Supreme Court of Queensland
By Sarah Kendell
16 August 2019 — 1 minute read

The Supreme Court of Queensland has dismissed an appeal from a group of SMSF trustees after they were ordered by the State Revenue Office to pay excess stamp duty on transactions to effect the transfer of a commercial property from trust to SMSF ownership.

The appeal related to a series of transactions taking place in 2015, when a group of six unitholders in the Radiology Partners Unit Trust had each redeemed their units and simultaneously acquired these units within each of their SMSFs, at the same time as three additional SMSFs bought into the trust.

At the time, the trust had held land, plant and equipment fixtures worth approximately $2.02 million and sought to switch these holdings to SMSF ownership to take advantage of a more beneficial tax structure as well as brought on new investors.

In June 2016, the Queensland State Revenue Office assessed these separate transactions as forming one single transaction under section 30 of the Duties Act (Qld), given that they all occurred on the same day in May 2015.

However, the group of investors disputed this assessment, arguing they had a smaller stamp duty liability as the duty should be levied on each individual transaction, given that the transactions were not conditional upon each other and the different SMSFs were not related.

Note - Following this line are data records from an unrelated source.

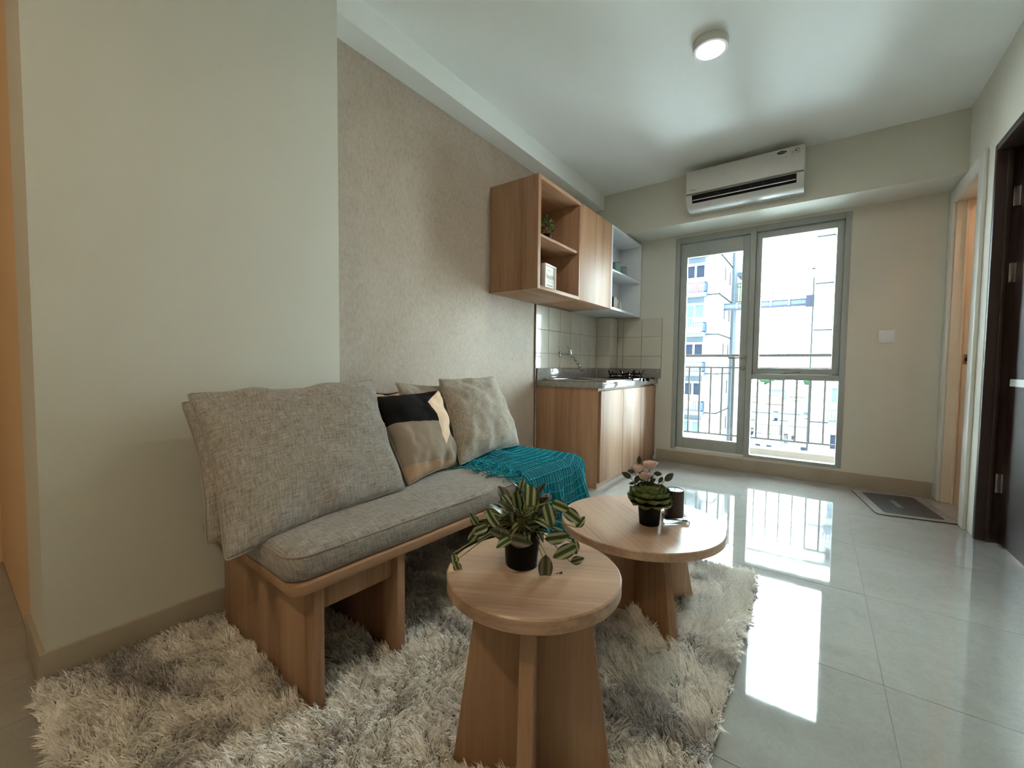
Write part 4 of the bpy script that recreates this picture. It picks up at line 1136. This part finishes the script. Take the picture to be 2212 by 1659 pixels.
for q in range(5): box('stiffener', (-3.2+q*1.05, -3.08+q*1.05, 29.96, 30.04, 5.16, 5.52), 'tower_frame', br)
box('bracket', (.95, 1.42, 29.9, 30.4, 5.0, 5.75), 'bridge', br)
obj('pole', MB().tube([(-.92, 30.1, 5.5), (-.92, 30.1, 6.55)], .03, 6), 'ledge', br)
fx = thing('flood_light', 'boxy flood light fixed to the tower corner above the bridge', 'lamp', (.9, 28.42, 7.1))
obj('head', MB().prism([(0, .36), (.33, .42), (.27, .02), (.04, .0)], 'y', -.25, .05), 'tower_panel', fx); box('arm', (.33, .52, -.05, .07, .0, .1), 'ledge', fx)

# ================================================================== CITY BELOW
struct(box('ground', (-1500, 1500, 44, 3000, -26.6, -26), plain('pale_ground', (196, 194, 190), .9, spec=.05, scale=.02)), 'pale city ground far below')
random.seed(8)
ROOFS = [plain('roof_'+n, c, .8, var=.12, scale=.5) for n, c in (('white', (70, 70, 70)), ('cream', (56, 52, 46)), ('salmon', (50, 30, 24)), ('red', (38, 16, 12)), ('blue', (12, 22, 40)), ('grey', (28, 30, 33)))]  # roof colours darkened to offset the exposure set for the room
WALLS = [plain('house_'+n, c, .8, var=.06, scale=.5) for n, c in (('white', (50, 50, 50)), ('cream', (44, 41, 36)), ('blue', (14, 34, 48)), ('pink', (46, 34, 31)))]  # house walls darkened like the roofs, against the bright exposure
roofname = ['white', 'cream', 'salmon pink', 'red', 'blue', 'grey']; wallname = ['white', 'cream', 'pale blue', 'pinkish']
cnt = 0; spots = []
yy = 150.0
while yy < 900 and cnt < 120:
    half = .155*yy; step = max(9, yy*.035)
    xx = -half-1
    while xx < .055*yy:
        w, d, h = random.uniform(.65, .95)*step, random.uniform(5, 8.5), random.uniform(3.2, 8.5)
        rI = random.choices(range(6), (5, 4, 3, 2, 1, 3))[0]; wI = random.choices(range(4), (6, 3, 1, 1))[0]
        t = thing('house', '%s house with %s roof %s' % (wallname[wI], roofname[rI], 'in the nearest streets below the balcony' if yy < 200 else 'beyond the nearest streets below the balcony' if yy < 290 else 'in the middle of the city below' if yy < 420 else 'towards the hazy hills beyond the city'), 'house', (xx+w/2, yy+random.uniform(-1, 1), -26), R(random.uniform(-7, 7)), 'houses of the city below')
        box('wall', (-w/2, w/2, -d/2, d/2, 0, h), WALLS[wI], t)
        if random.random() < .7: obj('roof', MB().prism([(-d/2-.5, h), (0, h+random.uniform(1.2, 2.6)), (d/2+.5, h)], 'x', -w/2-.4, w/2+.4), ROOFS[rI], t)
        else: box('roof', (-w/2-.3, w/2+.3, -d/2-.3, d/2+.3, h, h+.4), ROOFS[rI], t)
        if yy < 420:
            for q in range(max(1, int(w/3.2))):
                box('window', (-w/2+1+q*3.0, -w/2+2.3+q*3.0, -d/2-.06, -d/2, h*.45, h*.45+1.2), 'tower_glass', t)
        spots.append((xx+w/2, yy, max(w, d)))
        xx += step*random.uniform(1.08, 1.28); cnt += 1
    yy += max(13, yy*.075)
MAT['tree'] = plain('far_foliage', (16, 32, 18), .9, spec=.05, var=.3, scale=.6)
def crown_mesh(seed):
    bm = bmesh.new(); bmesh.ops.create_icosphere(bm, subdivisions=3, radius=1)
    for v in bm.verts:
        k = 1+.35*noise.noise(v.co*2.2+Vector((seed, 0, 0)))+.16*noise.noise(v.co*6+Vector((seed, 3, 0))); v.co *= k
    me = bpy.data.meshes.new('crown'); bm.to_mesh(me); bm.free(); me.materials.append(MAT['tree'])
    for p in me.polygons: p.use_smooth = True
    return me
CR = [crown_mesh(s) for s in (1, 5, 9)]
trk = MB().tube([(0, 0, 0), (0, 0, 4)], .3, 6).mesh('trunk'); trk.materials.append(MAT['leaf_dark'])
for i in range(34):
    for tries in range(60):
        y = random.uniform(165, 800); x = random.uniform(-.15*y, .05*y); s = random.uniform(2.2, 4.2)*(1+y/900)
        if all(math.hypot(x-a, y-b) > c*.72+s*1.6+3 for a, b, c in spots): break
    else: continue
    spots.append((x, y, s*2))
    t = thing('tree', 'round green tree %s' % ('beside the nearest houses below the balcony' if y < 260 else 'amid the middle streets of the city' if y < 450 else 'far out among the houses towards the hills'), 'tree', (x, y, -26), 0, 'trees of the city below')
    o = bpy.data.objects.new('trunk', trk); C.objects.link(o); o.parent = t
    o = bpy.data.objects.new('crown', random.choice(CR)); C.objects.link(o); o.parent = t; o.location = (0, 0, 3.5+s); o.scale = (s*1.25, s*1.25, s)
hl = MB().grid(lambda u, v: (-900+1500*u, 1300+200*v, -27+(14+9*noise.noise((u*9, 1.5, 0))+5*noise.noise((u*31, 2.5, 0)))*math.sin(math.pi*v)), 90, 6)
struct(obj('hills', hl, plain('hazy_hills', (32, 54, 62), .9, spec=.05, scale=.02), smooth=True), 'hazy blue green hills on the horizon')
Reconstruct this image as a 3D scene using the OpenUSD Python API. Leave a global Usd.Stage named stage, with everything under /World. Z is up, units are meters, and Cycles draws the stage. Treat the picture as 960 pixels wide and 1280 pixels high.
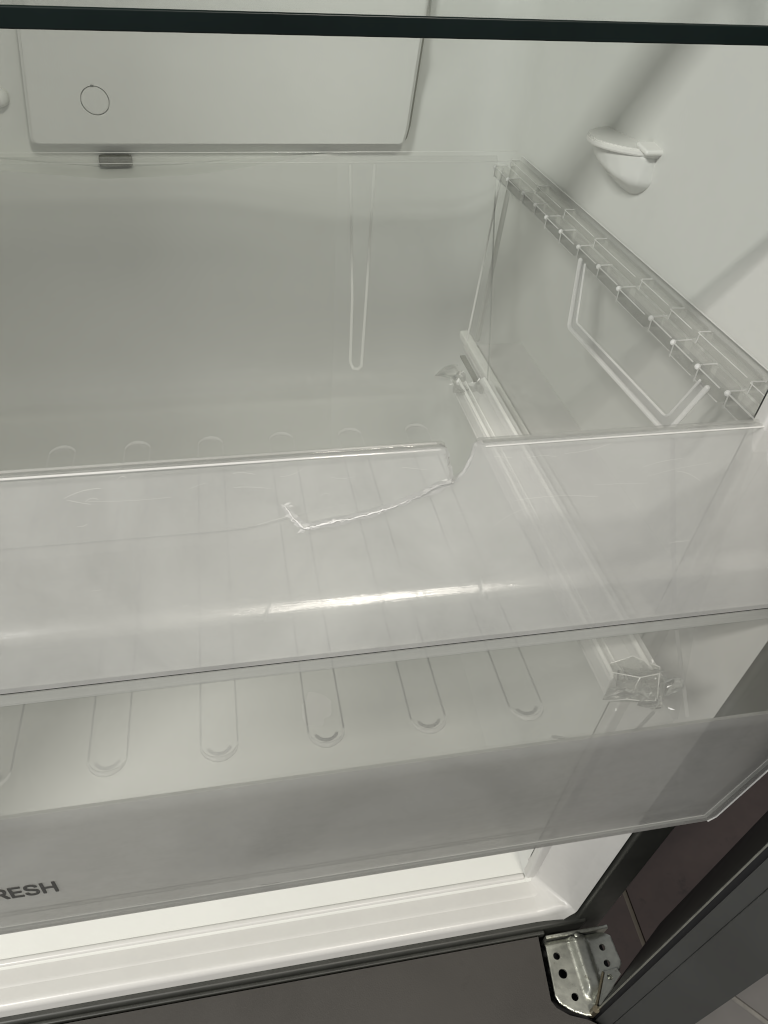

The State Revenue Office reviewed its decision in 2018 and found the investors were still liable for stamp duty for the aggregated transaction amount, at which point the trustees appealed the case to the Supreme Court.

In handing down the decision to reject the appeal, Justice Wilson said that as the transactions had been structured to get around restrictions in the SIS Act about transferring units directly from a related party to a related SMSF, “the overarching purpose of the transactions was to restructure the unitholders in the trust, which together form evidence to give effect to or arise from what is substantially one arrangement”.

The court found the group of investors was liable for $56,416.50 in stamp duty and an additional $6,332.68 in unpaid tax interest. They were also ordered to pay the State Revenue Office’s legal costs.